GIVEN TASK: Give back exactly the lines from the beginning of the listing below to the line holding "COL = C.collection", both ends included; the pictures stay out.

PROVIDED MATERIAL:
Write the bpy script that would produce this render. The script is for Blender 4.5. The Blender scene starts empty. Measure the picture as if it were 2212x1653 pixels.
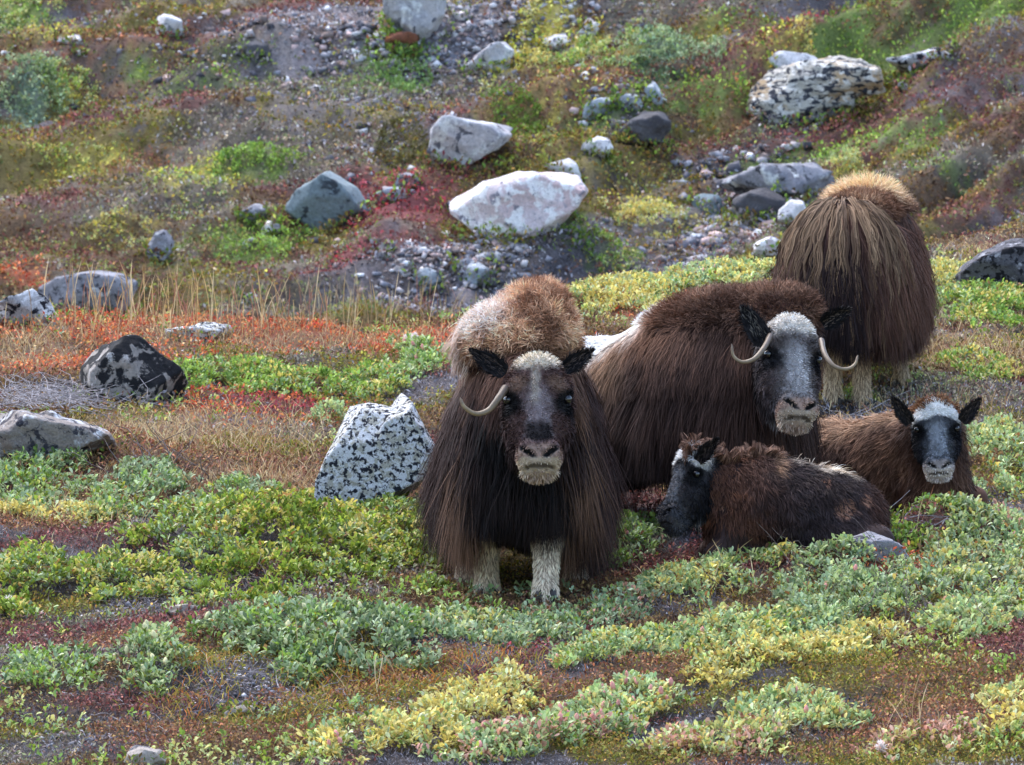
import bpy, math, random
import numpy as np
from mathutils import Vector, Matrix
R = math.radians
rng = np.random.default_rng(11)
random.seed(5)
C = bpy.context.scene
COL = C.collection

# ------------------------------------------------------------------ camera
# photograph measures (2212 x 1653 frame) are turned into rays of this camera
FPX = 16590.0
CAM = np.array([0.0, -30.0, 2.0])
PITCH = -0.0382
cam_d = bpy.data.cameras.new('camera')
cam = bpy.data.objects.new('camera', cam_d); COL.objects.link(cam)
cam.location = CAM; cam.rotation_euler = (math.pi/2 + PITCH, 0, 0)
cam_d.sensor_width = 36.0
cam_d.lens = 36.0 * FPX / 2212.0
cam_d.clip_start = 0.5; cam_d.clip_end = 3000
cam_d.dof.use_dof = True; cam_d.dof.focus_distance = 30.6; cam_d.dof.aperture_fstop = 15
C.camera = cam

# ------------------------------------------------------------------ sky, sun, exposure (overcast)
SUN_EL, SUN_AZ = R(58), R(200)      # high, from behind left: soft rim on the backs
world = bpy.data.worlds.new("World"); C.world = world; world.use_nodes = True
nt = world.node_tree
sky = nt.nodes.new('ShaderNodeTexSky'); sky.sky_type = 'NISHITA'; sky.sun_disc = False
sky.sun_elevation = SUN_EL; sky.sun_rotation = R(-35); sky.air_density = 1.0; sky.dust_density = 2.0; sky.ozone_density = 1.0
nt.links.new(sky.outputs[0], nt.nodes['Background'].inputs[0]); nt.nodes['Background'].inputs[1].default_value = 0.15
sl = bpy.data.lights.new('sun', 'SUN'); sl.energy = 0.95; sl.angle = R(60); sl.color = (1.0, 0.97, 0.94)
so = bpy.data.objects.new('sun', sl); COL.objects.link(so)
az = R(-35)
sd = Vector((math.sin(az)*math.cos(SUN_EL), math.cos(az)*math.cos(SUN_EL), math.sin(SUN_EL)))
so.rotation_euler = sd.to_track_quat('Z', 'Y').to_euler(); so.location = (0, 0, 20)
C.view_settings.view_transform = 'Standard'; C.view_settings.look = 'None'
C.view_settings.exposure = 1.84; C.view_settings.gamma = 1.0
C.render.engine = 'CYCLES'
C.cycles.max_bounces = 5; C.cycles.diffuse_bounces = 4; C.cycles.glossy_bounces = 2
C.cycles.transmission_bounces = 2; C.cycles.transparent_max_bounces = 4
C.cycles.use_denoising = True

# ------------------------------------------------------------------ numpy helpers
def S(r, g, b):
    c = np.array([r, g, b], float)/255.0
    return np.where(c <= .04045, c/12.92, ((c+.055)/1.055)**2.4)
def sm(a, b, x):
    t = np.clip((x-a)/(b-a), 0, 1); return t*t*(3-2*t)
def nrmz(v):
    return v/np.maximum(np.linalg.norm(v, axis=-1, keepdims=True), 1e-9)
def hsh(ix, iy, iz, seed):
    h = (ix*374761393 + iy*668265263 + iz*1274126177 + seed*974711) & 0xffffffff
    h = ((h ^ (h >> 13))*1274126177) & 0xffffffff
    return ((h ^ (h >> 16)) & 0xffff)/65535.0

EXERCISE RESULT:
Write the bpy script that would produce this render. The script is for Blender 4.5. The Blender scene starts empty. Measure the picture as if it were 2212x1653 pixels.
import bpy, math, random
import numpy as np
from mathutils import Vector, Matrix
R = math.radians
rng = np.random.default_rng(11)
random.seed(5)
C = bpy.context.scene
COL = C.collection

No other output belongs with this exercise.